7. 7. A circuit according to claim 6 where preferably, the upper device for each of the two alternating current paths is an n-type transistor which has a greater breakdown voltage than the current switching transistors; the constant bias chain biasing the gates of the upper devices features such a higher voltage breakdown device.
8. 8. A circuit according to claim 2 wherein the common modulating transconductor comprises a stack of two devices for each of the two alternating current paths.

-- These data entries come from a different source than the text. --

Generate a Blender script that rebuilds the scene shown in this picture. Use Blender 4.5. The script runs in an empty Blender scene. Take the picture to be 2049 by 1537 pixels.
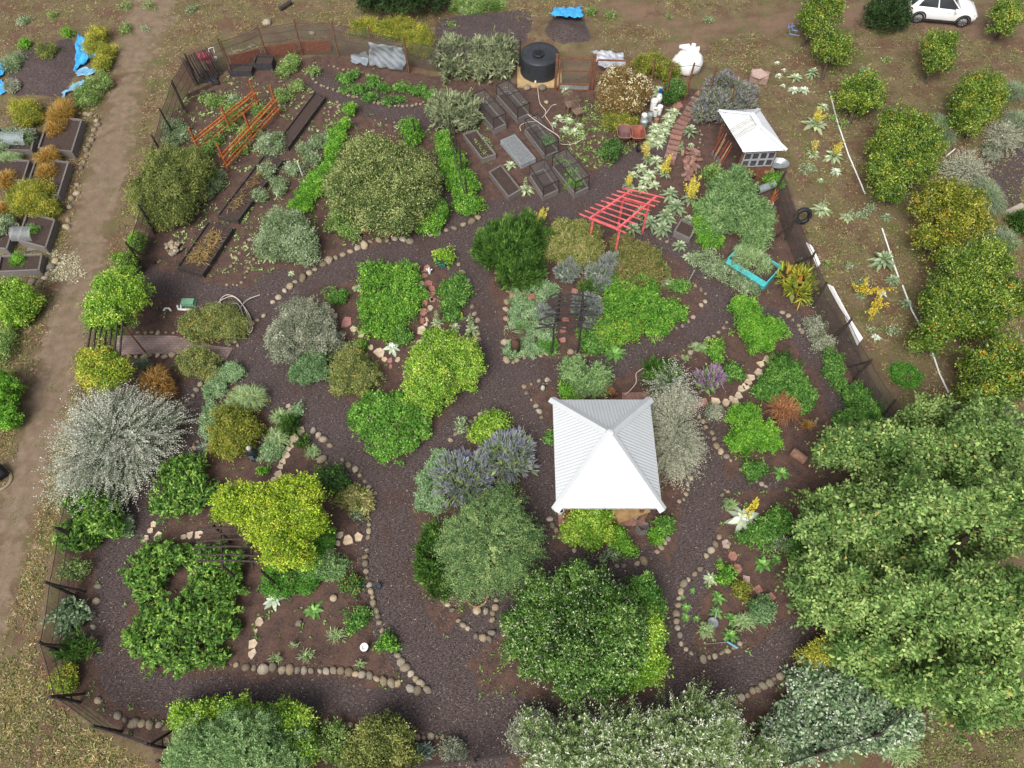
import bpy, bmesh, math, random
import numpy as np
from math import radians, sin, cos, pi

scene = bpy.context.scene
COL = scene.collection

# ---------------------------------------------------------------- camera
F, TH, CZ = 1421.0, radians(59), 26.0
cam = bpy.data.objects.new('camera', bpy.data.cameras.new('camera'))
COL.objects.link(cam)
cam.location = (0, 0, CZ)
cam.rotation_euler = (radians(90) - TH, 0, 0)
cam.data.sensor_width = 36
cam.data.lens = 36 * F / 2049
cam.data.clip_start = 0.5
cam.data.clip_end = 3000
scene.camera = cam

# ---------------------------------------------------------------- overcast daylight
w = bpy.data.worlds.new('World'); scene.world = w; w.use_nodes = True
nt = w.node_tree
bg = nt.nodes['Background']
sky = nt.nodes.new('ShaderNodeTexSky'); sky.sky_type = 'NISHITA'; sky.sun_disc = False
SUN_EL, SUN_AZ = radians(52), radians(204)      # azimuth clockwise from +Y
sky.sun_elevation = SUN_EL; sky.sun_rotation = SUN_AZ
sky.air_density = 1.0; sky.dust_density = 4.0; sky.ozone_density = 1.0
hs0 = nt.nodes.new('ShaderNodeHueSaturation'); hs0.inputs['Saturation'].default_value = .35   # cloud cover greys the blue
nt.links.new(sky.outputs[0], hs0.inputs['Color']); nt.links.new(hs0.outputs[0], bg.inputs[0]); bg.inputs[1].default_value = 0.085
sd = bpy.data.lights.new('sun', 'SUN'); sd.energy = 1.5; sd.angle = radians(35); sd.color = (1, .95, .88)
sun = bpy.data.objects.new('sun', sd); COL.objects.link(sun)
sun.location = (0, 0, 60)
sun.rotation_euler = (radians(90) - SUN_EL, 0, pi - SUN_AZ)
vs = scene.view_settings
vs.view_transform = 'Standard'; vs.look = 'None'; vs.exposure = 1.0; vs.gamma = 1

# ---------------------------------------------------------------- picture <-> ground helpers
S_, C_ = sin(TH), cos(TH)
def P(x, y, z=0.0):
    a = (x - 1024.5) / F; b = -(y - 768.5) / F
    dy, dz = C_ + b * S_, -S_ + b * C_
    t = (z - CZ) / dz
    return np.array([a * t, dy * t, z])
def proj(p):
    p = np.asarray(p, float); z = p[..., 2] - CZ
    dep = p[..., 1] * C_ - z * S_; u = p[..., 1] * S_ + z * C_
    return 1024.5 + F * p[..., 0] / dep, 768.5 - F * u / dep, dep
def srgb(r, g, b, k=1.0):
    f = lambda v: (v / 255 / 12.92 if v < 10.3 else ((v / 255 + .055) / 1.055) ** 2.4) * k
    return (f(r), f(g), f(b))

# ---------------------------------------------------------------- materials
MATS = {}
def nodemat(name):
    m = bpy.data.materials.new(name); m.use_nodes = True
    return m, m.node_tree, m.node_tree.nodes['Principled BSDF']
def mat(name, col, rough=.7, var=.25, scale=8, metal=0, rnd=0.0, bump=.0, spec=.3, alpha=1, stretch=None):
    """two-tone noise material; rnd adds a per-object tint"""
    if name in MATS: return MATS[name]
    m, t, b = nodemat(name)
    N, L = t.nodes, t.links
    tc = N.new('ShaderNodeTexCoord')
    src = tc.outputs['Object']
    if stretch:
        mp = N.new('ShaderNodeMapping'); mp.inputs['Scale'].default_value = stretch
        L.new(src, mp.inputs[0]); src = mp.outputs[0]
    nz = N.new('ShaderNodeTexNoise'); nz.inputs['Scale'].default_value = scale; nz.inputs['Detail'].default_value = 5
    L.new(src, nz.inputs['Vector'])
    r = N.new('ShaderNodeValToRGB')
    r.color_ramp.elements[0].position = .3; r.color_ramp.elements[1].position = .7
    r.color_ramp.elements[0].color = (*[c * (1 - var) for c in col], 1)
    r.color_ramp.elements[1].color = (*[min(1, c * (1 + var)) for c in col], 1)
    L.new(nz.outputs[0], r.inputs[0])
    out = r.outputs[0]
    if rnd:
        oi = N.new('ShaderNodeObjectInfo')
        hs = N.new('ShaderNodeHueSaturation')
        mr = N.new('ShaderNodeMapRange'); mr.inputs['To Min'].default_value = 1 - rnd; mr.inputs['To Max'].default_value = 1 + rnd
        L.new(oi.outputs['Random'], mr.inputs[0]); L.new(mr.outputs[0], hs.inputs['Value'])
        m2 = N.new('ShaderNodeMath'); m2.operation = 'MULTIPLY_ADD'; m2.inputs[1].default_value = rnd * 1.2; m2.inputs[2].default_value = 1 - rnd * .6
        fr = N.new('ShaderNodeMath'); fr.operation = 'FRACT'
        mm = N.new('ShaderNodeMath'); mm.operation = 'MULTIPLY'; mm.inputs[1].default_value = 7.31
        L.new(oi.outputs['Random'], mm.inputs[0]); L.new(mm.outputs[0], fr.inputs[0]); L.new(fr.outputs[0], m2.inputs[0])
        L.new(m2.outputs[0], hs.inputs['Saturation'])
        L.new(out, hs.inputs['Color']); out = hs.outputs[0]
    L.new(out, b.inputs['Base Color'])
    b.inputs['Roughness'].default_value = rough; b.inputs['Metallic'].default_value = metal
    b.inputs['Specular IOR Level'].default_value = spec
    b.inputs['Alpha'].default_value = alpha
    if bump:
        bp = N.new('ShaderNodeBump'); bp.inputs['Strength'].default_value = bump; bp.inputs['Distance'].default_value = .02
        L.new(nz.outputs[0], bp.inputs['Height']); L.new(bp.outputs[0], b.inputs['Normal'])
    MATS[name] = m
    return m
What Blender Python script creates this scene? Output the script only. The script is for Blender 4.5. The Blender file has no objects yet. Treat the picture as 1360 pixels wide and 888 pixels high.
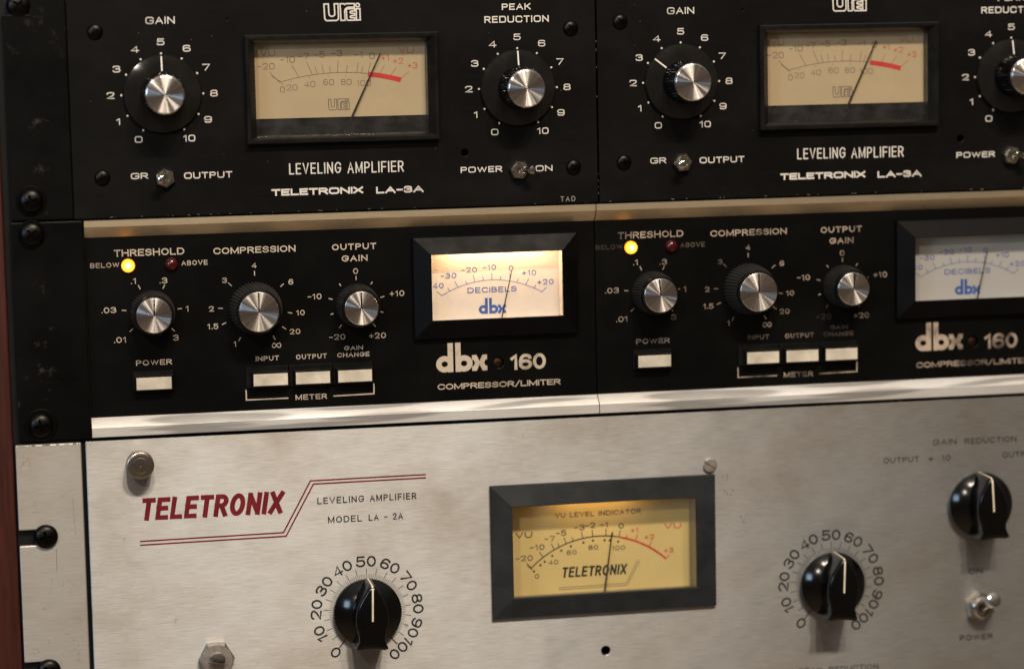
import bpy, bmesh, math, random
from mathutils import Matrix, Vector
random.seed(7)
SC = bpy.context.scene
COL = SC.collection
MM = 0.001
# All positions below are millimetres on the rack front: u right, v up, w out towards the viewer.
# World: x = u, y = -w, z = v (metres).

# ------------------------------------------------------------------ camera
cam_d = bpy.data.cameras.new('camera'); cam = bpy.data.objects.new('camera', cam_d); COL.objects.link(cam)
SC.camera = cam
cam_d.sensor_width = 36.0; cam_d.lens = 90.0; cam_d.clip_start = 0.05; cam_d.clip_end = 50
CAMROT = ((0.982037, 0.041346, -0.184104), (-0.187545, 0.106596, -0.976455), (-0.020748, 0.993442, 0.112435))
cam.matrix_world = Matrix.Translation((-0.234985, -1.043279, 0.066661)) @ Matrix(CAMROT).to_4x4()
cam_d.dof.focus_distance = 1.0542
cam_d.dof.use_dof = True
cam_d.dof.aperture_fstop = 4.5
# ------------------------------------------------------------------ light
SC.view_settings.view_transform = 'Standard'; SC.view_settings.look = 'None'
SC.view_settings.exposure = 0.0; SC.view_settings.gamma = 1.0
world = bpy.data.worlds.new('World'); SC.world = world; world.use_nodes = True
wn = world.node_tree.nodes; wl = world.node_tree.links
bg = wn['Background']; bg.inputs['Strength'].default_value = 0.155
tc = wn.new('ShaderNodeTexCoord'); sep = wn.new('ShaderNodeSeparateXYZ'); rmp = wn.new('ShaderNodeValToRGB')
mr = wn.new('ShaderNodeMapRange'); mr.inputs[1].default_value = -1; mr.inputs[2].default_value = 1
wl.new(tc.outputs['Generated'], sep.inputs[0]); wl.new(sep.outputs['Z'], mr.inputs[0]); wl.new(mr.outputs[0], rmp.inputs[0])
els = rmp.color_ramp.elements
els[0].position = 0.0; els[0].color = (2.4, 1.60, 0.92, 1)
els[1].position = 1.0; els[1].color = (3.6, 3.35, 3.05, 1)
e = els.new(0.5); e.color = (0.50, 0.38, 0.30, 1)
e = els.new(0.36); e.color = (0.50, 0.35, 0.24, 1)
e = els.new(0.66); e.color = (0.70, 0.56, 0.45, 1)
wl.new(rmp.outputs[0], bg.inputs['Color'])

def area(name, pos, target, size, size_y, power, color):
    d = bpy.data.lights.new(name, 'AREA'); d.shape = 'RECTANGLE'; d.size = size; d.size_y = size_y
    d.energy = power; d.color = color
    o = bpy.data.objects.new(name, d); COL.objects.link(o)
    o.location = pos
    o.rotation_euler = (Vector(target) - Vector(pos)).to_track_quat('-Z', 'Y').to_euler()
    return o
for lu, lp in ((-0.24, 13), (0.11, 20), (0.40, 12)):
    area('ceiling_lamp', (lu, -1.55, 1.45), (-0.02, 0, -0.05), 0.12, 0.12, lp, (1.0, 0.85, 0.68))
area('spot_lamp', (-0.72, -1.55, 0.74), (-0.1, 0, -0.02), 0.06, 0.06, 7, (1.0, 0.88, 0.74))
area('window_light', (-1.75, -1.6, 0.36), (-0.02, 0, -0.05), 0.50, 0.55, 12, (0.55, 0.76, 1.0))

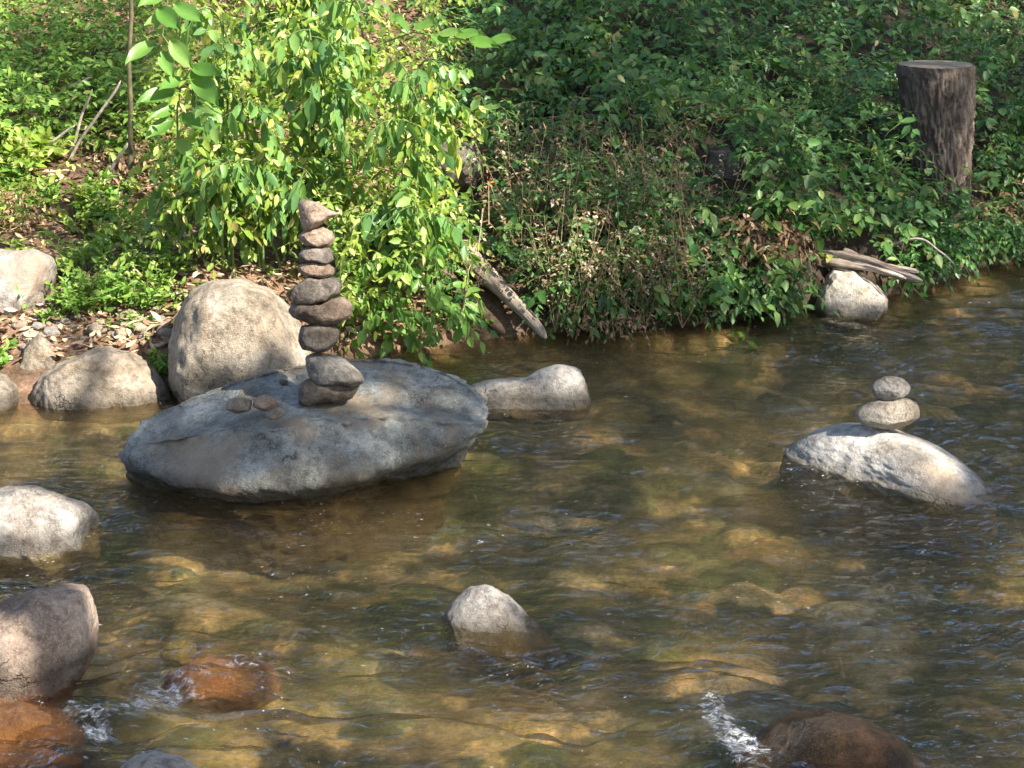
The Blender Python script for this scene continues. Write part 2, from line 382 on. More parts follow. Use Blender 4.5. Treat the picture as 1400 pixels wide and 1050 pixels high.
def loft_rock(name, C, rings, mat, seed, nang=220, nlev=90, amp=0.014, fine=0.011, sm=0.06):
    """rings: top to bottom, each a list of world points round C"""
    A = np.linspace(-math.pi, math.pi, nang, endpoint=False); prof = []
    for rg in rings:
        rg = np.array(rg); dx, dy = rg[:, 0] - C[0], rg[:, 1] - C[1]
        th = np.arctan2(dy, dx); rr = np.hypot(dx, dy); o = np.argsort(th)
        th, rr, zz = th[o], rr[o], rg[o, 2]
        th = np.concatenate([th - 2 * math.pi, th, th + 2 * math.pi]); rr = np.tile(rr, 3); zz = np.tile(zz, 3)
        ks = np.linspace(-sm, sm, 5); r = sum(np.interp(A + k, th, rr) for k in ks) / 5; z = sum(np.interp(A + k, th, zz) for k in ks) / 5
        prof.append(np.stack([C[0] + r * np.cos(A), C[1] + r * np.sin(A), z], -1))
    prof = np.array(prof); n = len(prof); T = np.linspace(0, n - 1, nlev); lev = []
    for t in T:
        i = min(int(t), n - 2); f = t - i
        p0, p1, p2_, p3 = prof[max(i - 1, 0)], prof[i], prof[i + 1], prof[min(i + 2, n - 1)]
        lin = p1 + (p2_ - p1) * f
        cr = 0.5 * (2 * p1 + (p2_ - p0) * f + (2 * p0 - 5 * p1 + 4 * p2_ - p3) * f * f + (3 * p1 - p0 - 3 * p2_ + p3) * f ** 3)
        lev.append(lin * 0.35 + cr * 0.65)
    P = np.array(lev).reshape(-1, 3); i = np.arange(nlev * nang).reshape(nlev, nang); j = np.roll(i, -1, 1)
    F = np.stack([i[:-1], i[1:], j[1:], j[:-1]], -1).reshape(-1, 4)
    # normals
    L = np.array(lev); du = np.roll(L, -1, 1) - np.roll(L, 1, 1); dv = np.gradient(L, axis=0)
    N = unit(np.cross(dv, du)).reshape(-1, 3)
    lay = P.copy(); lay[:, 2] = lay[:, 2] * 3.2 + lay[:, 0] * 0.6
    side = (1 - np.abs(N[:, 2:3]))
    P = P + N * (fbm(P * 5 + seed, 4)[:, None] * amp * (.2 + .6 * side) + fbm(lay * 14 + seed, 4, 0.6)[:, None] * (fine * 0.25 + fine * 1.6 * side))
    top = P[:nang].mean(0); bot = P[-nang:].mean(0); P = np.vstack([P, top, bot])
    faces = [tuple(f) for f in F] + [(len(P) - 2, int(i[0, k]), int(j[0, k])) for k in range(nang)] + [(len(P) - 1, int(j[-1, k]), int(i[-1, k])) for k in range(nang)]
    return mesh_obj(name, P, faces, mat, None, True, (C[0], C[1], float(P[:, 2].min())))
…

Both the upper devices are commoned together at their gate controls as are the lower devices but the upper device gate and the lower device gates are not commoned together; the upper device are connected to a modulation current dependent voltage bias; the lower device, connected to the voltage output of the transimpedance bias modulates the peak current at the primary of the centre tapped transformer in accordance with the input modulation current in the transimpedance bias; the associated transimpedance bias mimics the common modulating transconductor operating condition by deriving its output voltage with an extra stacked device in series to maintain the current mirroring between the modulation current and the peak output current in the primary of the centre tapped transformer.
9. 9. A circuit according to claim 8 where preferably, the upper device for each of the two alternating current paths is an n-type transistor which has a greater breakdown voltage than the current switching transistors; the associated transimpedance bias mimics the common modulating transconductor operating condition by deriving its output voltage with an extra greater breakdown voltage tolerant stacked device in series to maintain the current mirroring between the modulation current and the peak output current in the primary of the centre tapped transformer.
10. 10. A circuit substantially as described with reference to and illustrated by the accompanying drawings.